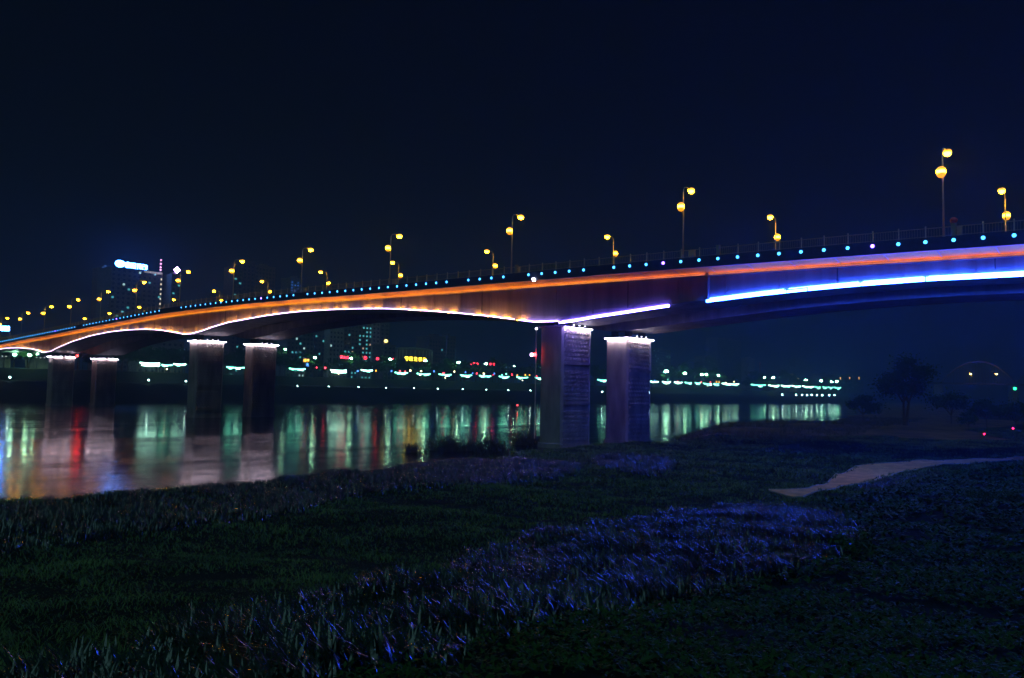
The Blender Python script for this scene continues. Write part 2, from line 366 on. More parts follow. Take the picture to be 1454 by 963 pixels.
P1 = pier(88.4, 5, 13, [('d', 0.02, 0.14, 'pier_violet'), ('d', 0.24, 0.36, 'pier_violet'), ('d', 0.46, 0.98, 'pier_light')], 21.25)
pier(88.4, 24.9, 32.9, FULL, 20.55)
pier(226.8, 5, 13.4, FULL, 22.75)
pier(226.8, 22.9, 31.1, FULL, 22.75)
HALF = [('n', -0.02, 0.98, 'pier_light'), ('d', 0.02, 0.40, 'pier_light'), ('d', 0.55, 1.0, 'pier_light')]
pier(353.4, 5, 13.4, HALF, 19.85)
pier(353.4, 21.6, 30.0, HALF, 19.75)
pier(442, 5, 13.4, [('n', 0, 0.9, 'pier_violet')], 21.0)
pier(442, 21.6, 30.0, [], 21.0)
pier(-52, 5, 13, [('d', 0.1, 0.9, 'pier_light')], 17.6)
# gauge pipe with lamp on the left edge of the nearest pier
bpart(MB().tube([B(91.6, 4.6, 1.5), B(91.6, 4.6, 20.9)], 0.1, 6), 'gauge_pipe', M['pole'], P1)
o = bpart(MB().lathe([(0.05, 0), (0.22, 0.05), (0.22, 0.25), (0.05, 0.32)], B(91.6, 4.6, 20.9), 8), 'pipe_lamp', M['led'], P1)
M['nav_red'] = emat('navigation_red', (1.0, 0.03, 0.03), 22); M['nav_pink'] = emat('navigation_white', (0.9, 0.6, 1.0), 9)
bpart(MB().lathe([(0.1, 0), (0.28, 0.06), (0.28, 0.5), (0.1, 0.58)], B(91.55, 4.25, 16.1), 8), 'red_signal', M['nav_red'], P1, label='red signal lamp on the pier edge')
bpart(MB().lathe([(0.1, 0), (0.28, 0.06), (0.28, 0.5), (0.1, 0.58)], B(92.3, 4.25, 16.1), 8), 'white_signal', M['nav_pink'], P1, label='pinkish white signal lamp on the pier edge')
def nav_lamp(s, t, m, label):
    r = empty('navigation_lamp', B(s, t, zb(s)), label=label, cat='signal lamp')
    MB().box((0, 0, -0.25), (0.12, 0.12, 0.5)).build('bracket', M['dark'], r)
    MB().lathe([(0.2, -1.2), (0.4, -1.1), (0.4, -0.55), (0.2, -0.45)], n=8).build('lens', m, r)
nav_lamp(352, 14.5, M['nav_red'], 'red navigation lamp hanging under the girder beside the leftmost lit pier pair')

# ------------------------------------------------------------------ street lamps on the bridge
def lamp_proto(far):
    """pole with a high roadway arm and a low walkway arm; +x is across the bridge (away)"""
    r = empty('street_lamp', (0, 0, 0))
    k = -1 if far else 1
    top = 11.35 if not far else 12.2
    lowz = 7.75 if not far else 8.45
    MB().tube([(0, 0, 0), (0, 0, 0.6)], [0.2, 0.18], 10).box((0, 0, 0.03), (0.5, 0.5, 0.06)).build('pole_base', M['pole'], r)
    MB().tube([(0, 0, 0.6), (0, 0, top - 0.9)], [0.13, 0.075], 10).build('pole', M['pole'], r, True)
    MB().tube([(0, 0, top - 0.9), (0.06 * k, 0, top - 0.45), (0.3 * k, 0, top - 0.12), (0.8 * k, 0, top + 0.04), (1.7 * k, 0, top + 0.1)], [0.075, 0.07, 0.06, 0.05, 0.045], 8).build('arm', M['pole'], r, True)
    MB().tube([(0, 0, lowz - 0.55), (-0.25 * k, 0, lowz - 0.5), (-0.6 * k, 0, lowz - 0.2), (-0.7 * k, 0, lowz - 0.02)], 0.045, 8).build('arm', M['pole'], r, True)
    # roadway luminaire
    h = MB().add([(x * k, y, z) for x, y, z in [(1.6, -.1, top + .03), (1.6, .1, top + .03), (2.0, .22, top + .02), (2.6, .2, top + .02), (2.85, 0, top + .02), (2.6, -.2, top + .02), (2.0, -.22, top + .02),
                                                 (1.6, -.06, top + .2), (1.6, .06, top + .2), (2.0, .15, top + .28), (2.6, .12, top + .26), (2.85, 0, top + .1), (2.6, -.12, top + .26), (2.0, -.15, top + .28)]],
                 [(0, 1, 8, 7), (1, 2, 9, 8), (2, 3, 10, 9), (3, 4, 11, 10), (4, 5, 12, 11), (5, 6, 13, 12), (6, 0, 7, 13), (7, 8, 9, 10, 11, 12, 13), (6, 5, 4, 3, 2, 1, 0)])
    hd = h.build('lamp_head', M['dark'], r)
    lens = MB().lathe([(0.12, -0.62), (0.34, -0.5), (0.43, -0.2), (0.40, 0.0)], n=10)
    lens.v = [(2.25 * k + x * 1.35, y, z + top + 0.015) for x, y, z in lens.v]
    lens.build('lens', M['sodium'], hd, True)
    # walkway globe
    g = MB().lathe([(0.1, .02), (0.44, 0.06), (0.5, 0.24), (0.5, 0.54), (0.44, 0.70), (0.1, 0.74)], (-0.7 * k, 0, lowz), 10).build('globe', M['sodium'], r, True)
    for prof in ([(0.06, -.30), (0.3, -.22), (0.47, .0), (0.54, .2), (0.46, .055)], [(0.46, 0.705), (0.54, .56), (0.45, .82), (0.25, 1.0), (0.05, 1.06)]):
        MB().lathe(prof, (-0.7 * k, 0, lowz), 12).build('amber_halo', M['amber'], r, True)
    sh = MB().lathe([(0.44, -.16), (0.5, -.02), (0.40, .14), (0.1, .3)], n=12); sh.v = [(2.25 * k + x * 1.35, y, z + top) for x, y, z in sh.v]; sh.build('amber_halo', M['amber'], hd, True)
    return r
RZ = math.atan2(BN[1], BN[0])
near_s = [-45, -10, 24.9, 60, 95, 129.9, 163.7, 197, 229.3, 261, 291.5, 321, 351, 381, 411]
far_s = [-46, -10.5, 24.4, 60, 95.6, 131, 167, 201.3, 235.5, 268.8, 301.5, 334, 366, 396]
for side, lst in ((0, near_s), (1, far_s)):
    proto = None
    for i, s in enumerate(lst):
        o = proto = lamp_proto(side) if proto is None else proto
        if i: o = copy_tree(proto)
        t = 1.35 if not side else 33.5
        o.location = B(s, t, zd(s) + 0.3); o.rotation_euler.z = RZ
        sd = 'near' if not side else 'far'
        j = i - 2
        lab = ('sodium street lamp along the %s railing of the bridge, %s from the right' % (sd, ORD[j])) if j >= 0 else 'sodium street lamp on the %s side, %s past the right frame edge' % (sd, ORD[-j - 1])
        tag(o, lab, 'street lamp', 'sodium lamps along the bridge')
        if not side and 2 <= i <= 11:
            c = empty('control_box', B(s - 1.4, 1.5, zd(s) + 0.3), RZ, label='pale control box at the foot of the near-side bridge lamp, %s from the right' % ORD[j], cat='control box', group='control boxes beside the lamps')
            MB().box((0, 0, 0.75), (0.5, 0.95, 1.5)).build('cabinet', M['box'], c); MB().box((0, 0, 1.53), (0.6, 1.05, 0.06)).build('lid', M['pole'], c); MB().box((-0.255, 0, 0.75), (0.012, 0.8, 1.25)).build('door', M['box'], c)

# ------------------------------------------------------------------ ground of the near bank
def vnoise(x, y, s, seed=0):
    x = np.asarray(x, float) / s + seed * 17.3; y = np.asarray(y, float) / s + seed * 9.1
    return (np.sin(x * 1.3 + 1.7 * np.sin(y * 0.9 + seed)) + np.sin(y * 1.7 + 1.3 * np.sin(x * 1.1)) + np.sin((x + y) * 0.73 + seed)) / 3
def shore_e(x, y):
    y = np.asarray(y, float); xs = np.interp(y, [-60, 20, 56, 76, 93, 111, 130, 139, 160, 219, 285, 420, 700, 1500], [-110, -63, -37, -22.5, -15.2, -8.2, 6, 22, 30, 52, 112, 185, 330, 700])
    return (x - xs) * 0.80 + 0.8 * np.sin(y / 7.0) * 0.6
def gz(x, y):
    x = np.asarray(x, float); y = np.asarray(y, float); r = np.maximum(y, 0.0)
    zp = 1.35 + 6.3 * np.exp(-r / 29.0)
    e = shore_e(x, y); k = np.clip((e + 3.5) / 13.0, 0, 1); k = k * k * (3 - 2 * k)
    bump = 0.22 * vnoise(x, y, 6.0, 1) + 0.12 * vnoise(x, y, 2.3, 2)
    mound = 0.9 * np.exp(-(((x - 75) / 45) ** 2 + ((y - 225) / 22) ** 2))
    rise = 1.1 * np.exp(-(((x - 46) / 22) ** 2 + ((y - 48) / 14) ** 2))
    return -1.0 + (zp + 1.0 + bump * np.clip(r / 12, .3, 1.2) + mound + rise) * k
def hit(px, py):
    v = ray(px, py); t = 4.0
    for _ in range(4000):
        p = v * t; h = HC + p[2]
        if h <= float(gz(p[0], p[1])) or t > 900: break
        t += max(0.05, (h - float(gz(p[0], p[1]))) * 0.5)
    return np.array([p[0], p[1], float(gz(p[0], p[1]))])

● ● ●

■ Exercise brief: Every line from the start of the listing above through the line with "nav_lamp(352, 14.5, M['nav_red'], 'red" should be repeated exactly; skip the pictures and add nothing else.

■ Complete response:
The Blender Python script for this scene continues. Write part 2, from line 366 on. More parts follow. Take the picture to be 1454 by 963 pixels.
P1 = pier(88.4, 5, 13, [('d', 0.02, 0.14, 'pier_violet'), ('d', 0.24, 0.36, 'pier_violet'), ('d', 0.46, 0.98, 'pier_light')], 21.25)
pier(88.4, 24.9, 32.9, FULL, 20.55)
pier(226.8, 5, 13.4, FULL, 22.75)
pier(226.8, 22.9, 31.1, FULL, 22.75)
HALF = [('n', -0.02, 0.98, 'pier_light'), ('d', 0.02, 0.40, 'pier_light'), ('d', 0.55, 1.0, 'pier_light')]
pier(353.4, 5, 13.4, HALF, 19.85)
pier(353.4, 21.6, 30.0, HALF, 19.75)
pier(442, 5, 13.4, [('n', 0, 0.9, 'pier_violet')], 21.0)
pier(442, 21.6, 30.0, [], 21.0)
pier(-52, 5, 13, [('d', 0.1, 0.9, 'pier_light')], 17.6)
# gauge pipe with lamp on the left edge of the nearest pier
bpart(MB().tube([B(91.6, 4.6, 1.5), B(91.6, 4.6, 20.9)], 0.1, 6), 'gauge_pipe', M['pole'], P1)
o = bpart(MB().lathe([(0.05, 0), (0.22, 0.05), (0.22, 0.25), (0.05, 0.32)], B(91.6, 4.6, 20.9), 8), 'pipe_lamp', M['led'], P1)
M['nav_red'] = emat('navigation_red', (1.0, 0.03, 0.03), 22); M['nav_pink'] = emat('navigation_white', (0.9, 0.6, 1.0), 9)
bpart(MB().lathe([(0.1, 0), (0.28, 0.06), (0.28, 0.5), (0.1, 0.58)], B(91.55, 4.25, 16.1), 8), 'red_signal', M['nav_red'], P1, label='red signal lamp on the pier edge')
bpart(MB().lathe([(0.1, 0), (0.28, 0.06), (0.28, 0.5), (0.1, 0.58)], B(92.3, 4.25, 16.1), 8), 'white_signal', M['nav_pink'], P1, label='pinkish white signal lamp on the pier edge')
def nav_lamp(s, t, m, label):
    r = empty('navigation_lamp', B(s, t, zb(s)), label=label, cat='signal lamp')
    MB().box((0, 0, -0.25), (0.12, 0.12, 0.5)).build('bracket', M['dark'], r)
    MB().lathe([(0.2, -1.2), (0.4, -1.1), (0.4, -0.55), (0.2, -0.45)], n=8).build('lens', m, r)
nav_lamp(352, 14.5, M['nav_red'], 'red navigation lamp hanging under the girder beside the leftmost lit pier pair')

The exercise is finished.